:: PROVIDED DATA ::
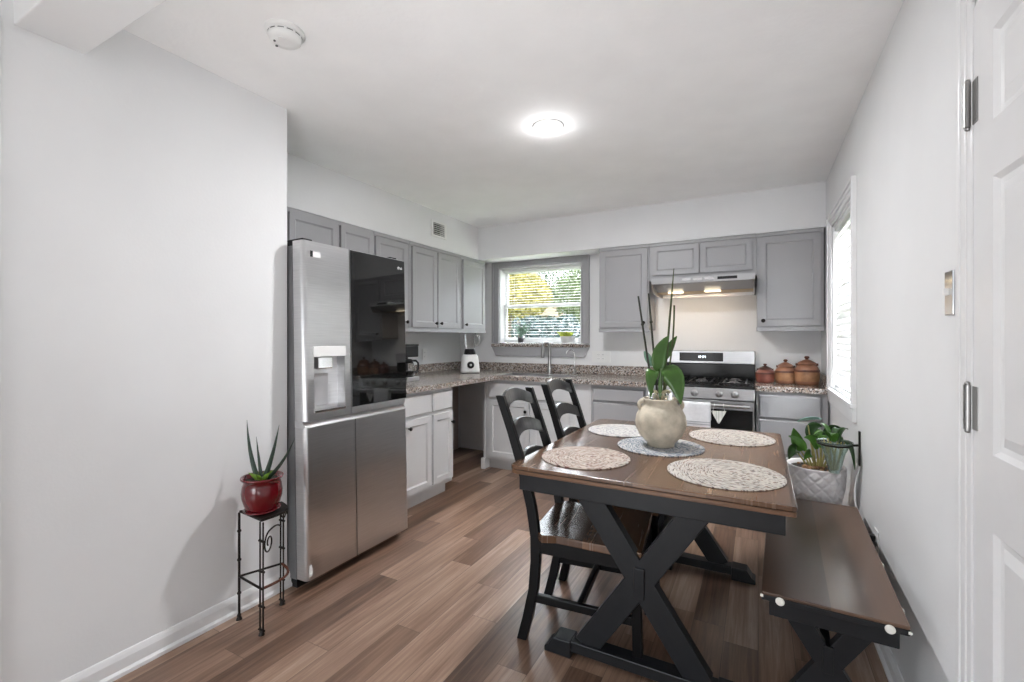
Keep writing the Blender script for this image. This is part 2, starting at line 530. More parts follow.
    def ball(self, c, rx, ry=None, rz=None, n=12, m=8):
        ry = ry or rx
        rz = rz or rx
        vs, fs = [], []
        for i in range(m + 1):
            t = PI * i / m
            for j in range(n):
                a = 2 * PI * j / n
                vs.append((c[0] + rx * math.sin(t) * math.cos(a), c[1] + ry * math.sin(t) * math.sin(a), c[2] - rz * math.cos(t)))
        for i in range(m):
            for j in range(n):
                j2 = (j + 1) % n
                fs.append((i * n + j, i * n + j2, (i + 1) * n + j2, (i + 1) * n + j))
        return self.add(vs, fs, True)

    def leaf(self, pts, w, side, fold=0.15, th=0.0015):
        """leaf blade along pts: w list of half widths, side = across direction"""
        pts = [Vector(p) for p in pts]
        side = Vector(side).normalized()
        k = len(pts)
        top, vs, fs = [], [], []
        for i in range(k):
            d = (pts[min(i + 1, k - 1)] - pts[max(i - 1, 0)]).normalized()
            s = (side - d * side.dot(d)).normalized()
            nn = s.cross(d)
            for q in (-1, -0.5, 0, 0.5, 1):
                vs.append(pts[i] + s * (q * w[i]) + nn * (abs(q) * fold * w[i]))
        m = len(vs)
        vs2 = []
        for i in range(k):
            d = (pts[min(i + 1, k - 1)] - pts[max(i - 1, 0)]).normalized()
            s = (side - d * side.dot(d)).normalized()
            nn = s.cross(d)
            for q in range(5):
                vs2.append(vs[i * 5 + q] - nn * th)
        for i in range(k - 1):
            for q in range(4):
                a, b, c, d_ = i * 5 + q, i * 5 + q + 1, (i + 1) * 5 + q + 1, (i + 1) * 5 + q
                fs.append((a, b, c, d_))
                fs.append((m + d_, m + c, m + b, m + a))
            for q in (0, 4):
                a, b = i * 5 + q, (i + 1) * 5 + q
                fs.append((a, b, m + b, m + a))
        return self.add(vs + vs2, fs, True)

    def build(self, name, material, parent=None, bevel=0.0, seg=2, smooth_angle=None):
        me = bpy.data.meshes.new(name)
        me.from_pydata([tuple(p) for p in self.v], [], self.f)
        for p, s in zip(me.polygons, self.s):
            p.use_smooth = s
        me.materials.append(material)
        o = bpy.data.objects.new(name, me)
        COL.objects.link(o)
        if parent is not None:
            o.parent = parent
        if bevel > 0:
            b = o.modifiers.new('bevel', 'BEVEL')
            b.width = bevel
            b.segments = seg
            b.limit_method = 'ANGLE'
            b.angle_limit = R(40)
        return o


def thing(name, label, cat, loc=(0, 0, 0), rz=0.0, group=None):
    o = bpy.data.objects.new(name, None)
    o.empty_display_size = 0.05
    COL.objects.link(o)
    o.location = loc
    o.rotation_euler = (0, 0, rz)
    o['label'] = label
    o['category'] = cat
    if group:
        o['group'] = group
    return o


def tag(o, label, cat, group=None):
    o['label'] = label
    o['category'] = cat
    if group:
        o['group'] = group
    return o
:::
DIRECTIVE
Leave out all pictures, then copy the remaining material exactly.

WRITTEN RESPONSE
Keep writing the Blender script for this image. This is part 2, starting at line 530. More parts follow.
    def ball(self, c, rx, ry=None, rz=None, n=12, m=8):
        ry = ry or rx
        rz = rz or rx
        vs, fs = [], []
        for i in range(m + 1):
            t = PI * i / m
            for j in range(n):
                a = 2 * PI * j / n
                vs.append((c[0] + rx * math.sin(t) * math.cos(a), c[1] + ry * math.sin(t) * math.sin(a), c[2] - rz * math.cos(t)))
        for i in range(m):
            for j in range(n):
                j2 = (j + 1) % n
                fs.append((i * n + j, i * n + j2, (i + 1) * n + j2, (i + 1) * n + j))
        return self.add(vs, fs, True)

    def leaf(self, pts, w, side, fold=0.15, th=0.0015):
        """leaf blade along pts: w list of half widths, side = across direction"""
        pts = [Vector(p) for p in pts]
        side = Vector(side).normalized()
        k = len(pts)
        top, vs, fs = [], [], []
        for i in range(k):
            d = (pts[min(i + 1, k - 1)] - pts[max(i - 1, 0)]).normalized()
            s = (side - d * side.dot(d)).normalized()
            nn = s.cross(d)
            for q in (-1, -0.5, 0, 0.5, 1):
                vs.append(pts[i] + s * (q * w[i]) + nn * (abs(q) * fold * w[i]))
        m = len(vs)
        vs2 = []
        for i in range(k):
            d = (pts[min(i + 1, k - 1)] - pts[max(i - 1, 0)]).normalized()
            s = (side - d * side.dot(d)).normalized()
            nn = s.cross(d)
            for q in range(5):
                vs2.append(vs[i * 5 + q] - nn * th)
        for i in range(k - 1):
            for q in range(4):
                a, b, c, d_ = i * 5 + q, i * 5 + q + 1, (i + 1) * 5 + q + 1, (i + 1) * 5 + q
                fs.append((a, b, c, d_))
                fs.append((m + d_, m + c, m + b, m + a))
            for q in (0, 4):
                a, b = i * 5 + q, (i + 1) * 5 + q
                fs.append((a, b, m + b, m + a))
        return self.add(vs + vs2, fs, True)

    def build(self, name, material, parent=None, bevel=0.0, seg=2, smooth_angle=None):
        me = bpy.data.meshes.new(name)
        me.from_pydata([tuple(p) for p in self.v], [], self.f)
        for p, s in zip(me.polygons, self.s):
            p.use_smooth = s
        me.materials.append(material)
        o = bpy.data.objects.new(name, me)
        COL.objects.link(o)
        if parent is not None:
            o.parent = parent
        if bevel > 0:
            b = o.modifiers.new('bevel', 'BEVEL')
            b.width = bevel
            b.segments = seg
            b.limit_method = 'ANGLE'
            b.angle_limit = R(40)
        return o


def thing(name, label, cat, loc=(0, 0, 0), rz=0.0, group=None):
    o = bpy.data.objects.new(name, None)
    o.empty_display_size = 0.05
    COL.objects.link(o)
    o.location = loc
    o.rotation_euler = (0, 0, rz)
    o['label'] = label
    o['category'] = cat
    if group:
        o['group'] = group
    return o


def tag(o, label, cat, group=None):
    o['label'] = label
    o['category'] = cat
    if group:
        o['group'] = group
    return o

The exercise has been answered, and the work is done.